There’s a bit of a paradox at work in putting together a financial services site that performs well, keeps its members coming back for more and keeps drawing in new members. Your site needs to be logical and intuitive for new members, yet useful and sophisticated enough for seasoned members. When you find that balance, you bring people back again and again.

Financial services sites have several tools at their disposal to make them attractive. The most essential are calculators/trackers, news feeds and customized content.

• Tools of the trade. Interactive applications such as retirement calculators, mortgage calculators and portfolio managers give your members something useful and valuable: information. And they know they can come back at any time to use your tool box again as their needs change.

Portfolio managers are especially useful. Tracking becomes a sport with some investors. If you make it easy for them to set up their portfolios with your tools, they’re likely to spend more time on your site. With an interactive portfolio database, you give your members one place to check their holdings. You can make that service even more valuable by sending out e-mail alerts during times of severe fluctuation.

• Feed me. How many news feeds do you see in a day? Too many news feeds are too general. They need to be timely, relevant and important. News feeds keep your members updated on the latest news in the financial field. Whether you e-mail the whole story or send reminders to come back to the site to get the news, the key here is to be as granular as you can get to your member base. Get personal (more on that later). Cater to their interests. If they don’t care, they’re out of there.

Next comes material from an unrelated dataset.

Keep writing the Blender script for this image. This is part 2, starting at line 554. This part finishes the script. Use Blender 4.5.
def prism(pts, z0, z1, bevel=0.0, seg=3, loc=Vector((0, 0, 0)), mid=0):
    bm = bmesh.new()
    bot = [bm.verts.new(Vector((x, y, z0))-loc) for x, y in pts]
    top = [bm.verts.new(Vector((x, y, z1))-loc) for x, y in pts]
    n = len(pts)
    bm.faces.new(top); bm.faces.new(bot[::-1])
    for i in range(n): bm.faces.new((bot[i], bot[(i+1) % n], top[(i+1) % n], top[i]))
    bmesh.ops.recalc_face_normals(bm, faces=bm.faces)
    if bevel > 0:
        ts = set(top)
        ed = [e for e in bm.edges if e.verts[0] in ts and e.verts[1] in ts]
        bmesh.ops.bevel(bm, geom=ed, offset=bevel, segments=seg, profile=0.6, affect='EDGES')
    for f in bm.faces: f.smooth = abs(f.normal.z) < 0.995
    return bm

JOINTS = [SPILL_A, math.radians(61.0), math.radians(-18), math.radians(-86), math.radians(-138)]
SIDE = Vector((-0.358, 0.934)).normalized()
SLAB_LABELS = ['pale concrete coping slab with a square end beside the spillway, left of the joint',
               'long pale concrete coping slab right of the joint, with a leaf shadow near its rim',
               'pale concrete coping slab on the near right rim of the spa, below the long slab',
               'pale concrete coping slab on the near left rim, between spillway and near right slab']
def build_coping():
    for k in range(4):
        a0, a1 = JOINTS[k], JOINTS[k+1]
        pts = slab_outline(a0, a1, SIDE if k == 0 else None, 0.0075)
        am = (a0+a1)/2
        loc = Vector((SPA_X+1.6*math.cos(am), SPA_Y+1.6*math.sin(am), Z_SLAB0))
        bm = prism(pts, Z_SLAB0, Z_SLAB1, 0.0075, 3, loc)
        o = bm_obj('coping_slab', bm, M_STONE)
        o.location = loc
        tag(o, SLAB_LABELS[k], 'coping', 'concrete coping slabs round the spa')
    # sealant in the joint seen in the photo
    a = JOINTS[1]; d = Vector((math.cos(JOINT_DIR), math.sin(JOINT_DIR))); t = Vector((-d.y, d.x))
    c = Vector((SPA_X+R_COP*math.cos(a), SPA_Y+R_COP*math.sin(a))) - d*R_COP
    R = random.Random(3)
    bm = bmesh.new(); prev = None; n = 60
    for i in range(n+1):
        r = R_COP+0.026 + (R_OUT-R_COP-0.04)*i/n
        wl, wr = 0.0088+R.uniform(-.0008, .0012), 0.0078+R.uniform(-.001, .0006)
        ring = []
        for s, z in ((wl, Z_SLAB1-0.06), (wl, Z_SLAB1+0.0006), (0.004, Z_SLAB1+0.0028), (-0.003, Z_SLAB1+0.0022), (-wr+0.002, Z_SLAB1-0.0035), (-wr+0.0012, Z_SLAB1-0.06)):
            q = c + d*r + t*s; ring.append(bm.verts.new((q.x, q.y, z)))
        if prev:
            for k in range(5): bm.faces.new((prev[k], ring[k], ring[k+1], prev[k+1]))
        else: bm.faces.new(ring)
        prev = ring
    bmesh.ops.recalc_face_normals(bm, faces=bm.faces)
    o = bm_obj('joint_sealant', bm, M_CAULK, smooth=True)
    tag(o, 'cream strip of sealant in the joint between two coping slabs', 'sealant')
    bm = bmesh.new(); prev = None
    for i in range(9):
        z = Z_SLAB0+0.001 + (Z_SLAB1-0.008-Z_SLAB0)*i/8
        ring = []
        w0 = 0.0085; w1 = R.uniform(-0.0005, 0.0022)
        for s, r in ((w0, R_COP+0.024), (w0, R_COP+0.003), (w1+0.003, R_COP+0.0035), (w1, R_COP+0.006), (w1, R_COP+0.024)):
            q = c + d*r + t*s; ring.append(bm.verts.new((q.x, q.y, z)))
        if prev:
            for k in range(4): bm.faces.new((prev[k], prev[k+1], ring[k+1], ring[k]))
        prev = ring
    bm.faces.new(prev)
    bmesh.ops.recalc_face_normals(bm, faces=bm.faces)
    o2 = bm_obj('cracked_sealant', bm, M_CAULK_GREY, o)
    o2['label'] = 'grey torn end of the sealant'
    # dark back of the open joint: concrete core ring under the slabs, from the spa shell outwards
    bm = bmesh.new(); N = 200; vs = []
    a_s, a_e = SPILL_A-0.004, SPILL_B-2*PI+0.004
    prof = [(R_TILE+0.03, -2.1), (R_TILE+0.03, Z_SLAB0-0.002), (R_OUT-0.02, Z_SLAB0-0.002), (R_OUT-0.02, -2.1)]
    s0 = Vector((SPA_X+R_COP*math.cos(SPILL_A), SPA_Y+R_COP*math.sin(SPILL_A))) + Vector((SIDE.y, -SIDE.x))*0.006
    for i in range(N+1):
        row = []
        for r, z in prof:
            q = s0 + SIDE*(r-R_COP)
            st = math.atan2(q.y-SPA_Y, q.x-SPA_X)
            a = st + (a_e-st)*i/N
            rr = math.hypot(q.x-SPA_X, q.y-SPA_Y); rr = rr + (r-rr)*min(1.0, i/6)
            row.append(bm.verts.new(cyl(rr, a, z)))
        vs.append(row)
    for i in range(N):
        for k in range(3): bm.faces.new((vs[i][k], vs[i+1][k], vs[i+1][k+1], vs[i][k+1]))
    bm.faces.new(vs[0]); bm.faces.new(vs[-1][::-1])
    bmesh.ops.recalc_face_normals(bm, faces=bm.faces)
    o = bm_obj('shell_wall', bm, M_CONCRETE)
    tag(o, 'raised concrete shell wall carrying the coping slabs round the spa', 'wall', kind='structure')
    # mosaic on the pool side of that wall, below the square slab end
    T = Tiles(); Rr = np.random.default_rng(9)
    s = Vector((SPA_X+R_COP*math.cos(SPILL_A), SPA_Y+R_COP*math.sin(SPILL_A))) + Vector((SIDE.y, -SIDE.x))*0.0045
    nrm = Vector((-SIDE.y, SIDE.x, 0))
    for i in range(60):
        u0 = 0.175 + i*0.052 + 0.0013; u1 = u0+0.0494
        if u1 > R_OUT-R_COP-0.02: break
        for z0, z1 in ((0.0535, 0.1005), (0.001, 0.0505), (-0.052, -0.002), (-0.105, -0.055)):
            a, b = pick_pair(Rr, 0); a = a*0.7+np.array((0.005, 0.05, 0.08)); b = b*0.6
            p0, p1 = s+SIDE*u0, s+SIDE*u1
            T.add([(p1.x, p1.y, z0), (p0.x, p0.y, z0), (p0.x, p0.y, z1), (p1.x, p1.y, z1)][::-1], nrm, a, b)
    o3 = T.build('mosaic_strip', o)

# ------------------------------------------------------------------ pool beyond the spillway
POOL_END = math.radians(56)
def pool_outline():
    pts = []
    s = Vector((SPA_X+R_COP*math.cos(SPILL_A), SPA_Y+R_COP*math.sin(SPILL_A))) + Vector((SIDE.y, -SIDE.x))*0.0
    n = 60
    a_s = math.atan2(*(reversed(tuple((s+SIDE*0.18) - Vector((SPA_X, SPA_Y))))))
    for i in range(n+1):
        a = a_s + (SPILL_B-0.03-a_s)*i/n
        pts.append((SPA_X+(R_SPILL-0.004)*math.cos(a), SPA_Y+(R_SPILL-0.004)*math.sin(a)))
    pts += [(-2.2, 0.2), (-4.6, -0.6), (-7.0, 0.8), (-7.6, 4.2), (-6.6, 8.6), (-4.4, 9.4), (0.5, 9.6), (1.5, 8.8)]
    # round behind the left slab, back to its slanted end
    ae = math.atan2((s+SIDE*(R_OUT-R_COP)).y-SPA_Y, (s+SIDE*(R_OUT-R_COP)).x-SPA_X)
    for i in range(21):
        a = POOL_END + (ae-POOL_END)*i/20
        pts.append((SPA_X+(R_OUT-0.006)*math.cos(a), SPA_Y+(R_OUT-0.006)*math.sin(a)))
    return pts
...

When executed properly, a regular news feed is a great way to keep in touch with your members. You provide a useful service and you stay on their radar. And as long as you can maintain that balance between providing enough information without going over the edge and becoming an annoyance, your value will hold.

When you strip away all the bells and whistles that show up on a financial services site, it’s content that is key. When it comes to their money, people want real information, not fluffy features. Financial services sites are doing more to provide relevant content to their members. Some sites generate their own content on a regular basis and channel it out to members; some even license their content to noncompeting sites to drive traffic back to their own site. Other sites distill information from several reliable sources, package it and send it out. You can tap into an organized information mine like that to increase your content and enhance the value of your site — sometimes at no cost to you.

However you get your content, be sure that what you send to members matches up with their preferences. People respond better to custom-tailored content than to something that looks like it came off the generic information rack.

• Customization counts. In truth, the more you can customize your site — or your site’s response — to your members, the better off you will be. Over time, people will be very selective about the e-mail newsletters they read. The more relevant the newsletter, the better its chances.

You can make your content more relevant by approaching personalization from a proactive, strategic position. “Smart Personalization” a July 1999 report by Forrester Research Inc., Cambridge, MA, underscores the need to be intelligent about the way you use personalization. Bottom line: Learn what your users want/need, and give it to them. Don’t use their profiles against them with blatant targeted marketing and irrelevant content. They will unsubscribe faster than you can send out the next newsletter.

Each time you reach out to a user — a first-time visitor or a longtime member — ask yourself: “Is this interesting?” Make the effort to reach out to your visitors and members. Get their feedback. Follow up by fine-tuning the focus of your site. The payoff will be more and happier members.

Don’t make your members work for their information. Find out their needs and take care of them. That will keep them coming back.